Now, each page’s template is a single file that displays everything. This allows full flexibility to customize the template any way you want – anything can now be moved anywhere on the page. (It also made implementing caching easier)
This is a very slight performance degradation compared to previous versions, because there are times where the code will have to loop twice – once to parse data, then another time to output it in the template. However, caching completely eliminates this difference (and then some).

Minor features:

  • Debugging can be turned on with a new config option. This is probably not useful for most users.
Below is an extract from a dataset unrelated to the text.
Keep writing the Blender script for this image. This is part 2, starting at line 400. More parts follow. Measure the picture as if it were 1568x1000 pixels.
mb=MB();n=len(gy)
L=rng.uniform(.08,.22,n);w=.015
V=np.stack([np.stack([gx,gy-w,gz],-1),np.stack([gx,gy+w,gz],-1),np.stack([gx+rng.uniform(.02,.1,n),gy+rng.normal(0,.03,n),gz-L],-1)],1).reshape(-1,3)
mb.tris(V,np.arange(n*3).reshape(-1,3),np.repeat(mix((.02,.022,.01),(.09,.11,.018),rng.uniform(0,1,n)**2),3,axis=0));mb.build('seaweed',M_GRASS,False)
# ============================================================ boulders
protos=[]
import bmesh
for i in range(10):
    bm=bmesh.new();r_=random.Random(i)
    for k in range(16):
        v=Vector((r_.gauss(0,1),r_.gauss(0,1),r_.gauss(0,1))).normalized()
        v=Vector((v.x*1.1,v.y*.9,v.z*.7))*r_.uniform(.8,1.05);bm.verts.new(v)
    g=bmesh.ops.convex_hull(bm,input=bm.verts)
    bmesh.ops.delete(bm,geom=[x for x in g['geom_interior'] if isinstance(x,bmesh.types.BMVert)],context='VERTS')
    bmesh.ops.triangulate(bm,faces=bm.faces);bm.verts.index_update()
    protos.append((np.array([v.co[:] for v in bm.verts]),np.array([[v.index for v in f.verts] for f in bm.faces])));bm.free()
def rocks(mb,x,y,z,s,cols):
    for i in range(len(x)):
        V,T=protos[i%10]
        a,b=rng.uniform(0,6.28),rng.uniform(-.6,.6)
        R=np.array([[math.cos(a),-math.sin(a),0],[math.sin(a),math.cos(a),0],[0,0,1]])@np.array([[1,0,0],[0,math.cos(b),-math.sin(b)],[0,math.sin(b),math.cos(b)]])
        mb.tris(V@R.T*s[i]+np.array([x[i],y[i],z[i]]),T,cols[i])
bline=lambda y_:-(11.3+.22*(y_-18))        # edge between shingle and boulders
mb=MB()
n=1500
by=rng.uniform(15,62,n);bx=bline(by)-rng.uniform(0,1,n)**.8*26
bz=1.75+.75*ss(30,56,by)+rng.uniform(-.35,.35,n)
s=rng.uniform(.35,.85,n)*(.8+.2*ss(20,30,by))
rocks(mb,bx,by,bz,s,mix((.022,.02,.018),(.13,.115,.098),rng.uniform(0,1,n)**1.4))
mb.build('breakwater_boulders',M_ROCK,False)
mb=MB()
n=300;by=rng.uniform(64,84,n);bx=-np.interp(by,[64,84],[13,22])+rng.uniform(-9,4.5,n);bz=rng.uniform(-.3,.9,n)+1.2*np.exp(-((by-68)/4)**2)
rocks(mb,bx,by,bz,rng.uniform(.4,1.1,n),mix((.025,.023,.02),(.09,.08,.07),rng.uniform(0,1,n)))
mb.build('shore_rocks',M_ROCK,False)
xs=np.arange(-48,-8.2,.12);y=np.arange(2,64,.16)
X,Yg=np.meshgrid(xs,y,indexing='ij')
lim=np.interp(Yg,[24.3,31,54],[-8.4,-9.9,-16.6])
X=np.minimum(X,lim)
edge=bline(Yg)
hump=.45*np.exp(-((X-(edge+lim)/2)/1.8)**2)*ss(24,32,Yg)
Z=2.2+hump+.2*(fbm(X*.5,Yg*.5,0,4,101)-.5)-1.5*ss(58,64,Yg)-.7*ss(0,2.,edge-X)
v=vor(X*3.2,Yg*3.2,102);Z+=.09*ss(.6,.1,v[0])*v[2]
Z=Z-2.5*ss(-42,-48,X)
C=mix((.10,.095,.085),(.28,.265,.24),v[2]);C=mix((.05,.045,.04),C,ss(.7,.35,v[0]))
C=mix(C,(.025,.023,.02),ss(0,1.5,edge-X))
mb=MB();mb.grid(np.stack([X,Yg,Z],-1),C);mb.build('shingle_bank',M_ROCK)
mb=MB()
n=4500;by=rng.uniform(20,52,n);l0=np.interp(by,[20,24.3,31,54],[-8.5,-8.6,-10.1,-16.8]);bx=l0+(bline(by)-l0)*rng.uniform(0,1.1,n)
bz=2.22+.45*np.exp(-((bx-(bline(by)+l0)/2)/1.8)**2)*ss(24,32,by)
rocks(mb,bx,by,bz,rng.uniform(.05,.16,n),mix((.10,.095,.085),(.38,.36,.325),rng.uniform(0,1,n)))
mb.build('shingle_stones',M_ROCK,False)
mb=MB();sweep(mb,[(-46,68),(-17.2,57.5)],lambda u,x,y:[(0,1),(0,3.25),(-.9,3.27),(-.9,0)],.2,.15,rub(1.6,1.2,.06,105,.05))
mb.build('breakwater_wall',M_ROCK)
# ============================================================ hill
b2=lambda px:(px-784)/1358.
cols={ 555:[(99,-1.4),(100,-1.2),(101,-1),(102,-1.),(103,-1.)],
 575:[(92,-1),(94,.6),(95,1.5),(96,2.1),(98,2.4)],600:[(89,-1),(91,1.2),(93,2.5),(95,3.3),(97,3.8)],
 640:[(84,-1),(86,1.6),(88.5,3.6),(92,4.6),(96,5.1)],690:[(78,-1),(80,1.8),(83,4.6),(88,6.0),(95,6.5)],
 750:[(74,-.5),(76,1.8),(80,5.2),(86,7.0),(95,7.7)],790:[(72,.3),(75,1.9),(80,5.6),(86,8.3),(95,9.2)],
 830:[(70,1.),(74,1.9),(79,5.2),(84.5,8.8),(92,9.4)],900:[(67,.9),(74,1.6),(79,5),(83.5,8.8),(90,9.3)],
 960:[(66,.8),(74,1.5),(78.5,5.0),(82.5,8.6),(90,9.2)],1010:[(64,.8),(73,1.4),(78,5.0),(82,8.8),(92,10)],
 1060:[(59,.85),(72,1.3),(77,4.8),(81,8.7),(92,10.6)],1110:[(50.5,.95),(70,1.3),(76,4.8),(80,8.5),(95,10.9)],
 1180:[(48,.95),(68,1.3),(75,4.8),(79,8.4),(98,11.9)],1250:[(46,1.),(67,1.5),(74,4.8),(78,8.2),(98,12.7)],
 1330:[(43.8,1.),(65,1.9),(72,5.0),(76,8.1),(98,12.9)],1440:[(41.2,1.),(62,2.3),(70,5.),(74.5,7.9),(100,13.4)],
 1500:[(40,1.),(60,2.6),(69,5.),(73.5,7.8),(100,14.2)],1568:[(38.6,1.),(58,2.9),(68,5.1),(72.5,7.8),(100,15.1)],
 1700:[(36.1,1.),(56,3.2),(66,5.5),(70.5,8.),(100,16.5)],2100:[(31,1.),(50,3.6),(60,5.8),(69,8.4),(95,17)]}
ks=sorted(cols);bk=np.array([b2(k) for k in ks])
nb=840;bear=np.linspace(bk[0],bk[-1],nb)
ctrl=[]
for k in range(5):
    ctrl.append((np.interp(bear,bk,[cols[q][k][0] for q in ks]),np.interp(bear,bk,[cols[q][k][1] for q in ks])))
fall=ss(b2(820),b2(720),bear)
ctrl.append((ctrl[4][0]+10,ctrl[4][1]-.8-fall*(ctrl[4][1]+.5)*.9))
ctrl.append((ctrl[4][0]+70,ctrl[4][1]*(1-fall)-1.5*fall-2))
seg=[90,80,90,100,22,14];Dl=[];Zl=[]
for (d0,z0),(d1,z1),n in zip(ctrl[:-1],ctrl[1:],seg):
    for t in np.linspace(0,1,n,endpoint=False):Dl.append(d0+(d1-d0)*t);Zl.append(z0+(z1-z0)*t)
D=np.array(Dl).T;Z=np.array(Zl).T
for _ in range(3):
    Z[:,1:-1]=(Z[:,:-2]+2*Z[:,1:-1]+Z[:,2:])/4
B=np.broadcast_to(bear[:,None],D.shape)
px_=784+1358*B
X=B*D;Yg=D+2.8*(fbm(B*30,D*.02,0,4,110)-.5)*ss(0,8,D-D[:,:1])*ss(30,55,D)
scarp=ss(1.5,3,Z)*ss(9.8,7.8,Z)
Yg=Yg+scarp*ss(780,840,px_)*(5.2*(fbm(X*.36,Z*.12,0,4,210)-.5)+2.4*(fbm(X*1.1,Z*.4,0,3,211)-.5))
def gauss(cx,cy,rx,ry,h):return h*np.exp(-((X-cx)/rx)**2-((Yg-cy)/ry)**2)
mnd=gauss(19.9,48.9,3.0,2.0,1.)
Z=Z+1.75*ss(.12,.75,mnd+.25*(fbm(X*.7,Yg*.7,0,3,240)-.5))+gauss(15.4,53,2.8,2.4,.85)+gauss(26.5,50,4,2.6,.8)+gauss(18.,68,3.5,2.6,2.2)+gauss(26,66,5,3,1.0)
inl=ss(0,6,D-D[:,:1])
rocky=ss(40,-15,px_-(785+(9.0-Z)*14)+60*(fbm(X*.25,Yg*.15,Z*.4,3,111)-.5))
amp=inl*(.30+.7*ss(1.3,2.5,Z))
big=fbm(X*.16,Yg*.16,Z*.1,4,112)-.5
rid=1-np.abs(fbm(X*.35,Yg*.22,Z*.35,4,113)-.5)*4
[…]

However, this will display the execution time of a given page at the bottom, so it can be useful for checking how much time a particular action on a repository takes – although naturally, this is influenced by the cache

Bugfixes:

  • The “performance fix” introduced in version 0.0.6 made use of the –skip parameter for revision lists. This parameter was introduced in git 1.5.0, which means that revision browsing was effectively broken for any version of git lower than that. (It was broken on this site… dreamhost runs git 1.4.4.4). I have now made it backwards compatible; gitphp will use the faster –skip parameter if it detects you are running git 1.5.0 or greater, and transparently fall back to the old method if you are not. I refuse to be like gitweb and require the gitweb and git versions to both be the most current; I’ll always support old versions to the best of my ability, so please report bugs on Mantis if you have any issues with old versions.
  • Whitespace is preserved on non-html pages (such as opml and rss) for readability
  • The blob page now properly displays ref tags for HEAD
  • Pages now properly report their charset to the browser as UTF-8
  • Pages do not use the output buffer anymore. It is unnecessary if you are using caching, and avoids issues where the snapshot is larger than the output buffer and gets truncated

Internationalization is not in this release. Technically it is done, but no one showed interest in translating into another language. Abstracted and tokenized strings, without any other languages besides English, are just an unnecessary performance hit. The code still exists in the branch i18n-manual, but I’m not going to merge the feature until there’s a reason to, meaning there’s at least one other language to offer.

As always, the release is on the GitPHP page, and bugs can be reported on Mantis.